Thursday, 23 August 2012

Artist Profile - Rene Nelson

Rene Nelson was born around 1955 at Warlu, a rockhole west of Irrunytju, near Papulankutja (Blackstone). “Kapi Pirni. There are a lot of rockholes in my country. When I was little I walked in the bush with my mother and father from rockhole to rockhole. If a little rockhole got dry we would travel to one of the two main rockholes which always had water in them.”

Rene belongs to the Pitjantjatjarra language and cultural group. As a young child Rene lived a traditional lifestyle in the desert. She walked with her family to the mission at Warburton where they camped for a while before continuing to Areyonga where she went to school. They camped for a while at Papulankutja, then Irrunytju, where she has raised many children and grandchildren, and is an active member of the community. 
In her paintings Rene often draws on her knowledge of country, the location of important rockholes aound the place of her birth. She uses layers of vibrant colours intensified by presice uniform dotting.
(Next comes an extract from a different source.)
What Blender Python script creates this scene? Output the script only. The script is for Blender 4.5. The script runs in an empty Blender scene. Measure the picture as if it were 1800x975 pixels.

Rene worked at Irrunytju Arts where, as well as pursuing her own art practise, she assisted with tjanpi projects; art markets to sell work of emerging artists and bush-trips.

Rene is very skilled at hunting and cooking using traditional methods. Following fresh lizard tracks between the clumps of spinifex to the burrow Rene can tell from the tracks if they were made from tinka (lizard) or perentie (goanna), if it is make or female, it’s size, if the tracks are fresh, how fast it was going, if it is carrying eggs, the number of lizards in the burrow and if there are snakes nearby. Using a crowbar with one end flattened and sharpened she prods swiftly into the sand tracing the burrow in the ground until she hits and stuns a lizard. She digs it out and snaps the back 
legs to immobilize it.

After a sufficient number of lizards are caught the women make a fire to cook the tinka, perentie and wipu (kangaroo tails). Dry mulga wood is piled up in a shallow oval depression made in the ground and set alight. The lizards are killed and gutted and with the wipu are quickly seared in the hot flames. The wipu and scrapped to remove the charred fur and are straightened out. When the fire burns down the lizards and wipu are buried in the hot coals and left to cook. When ready the wipu curl up poking out of the coals.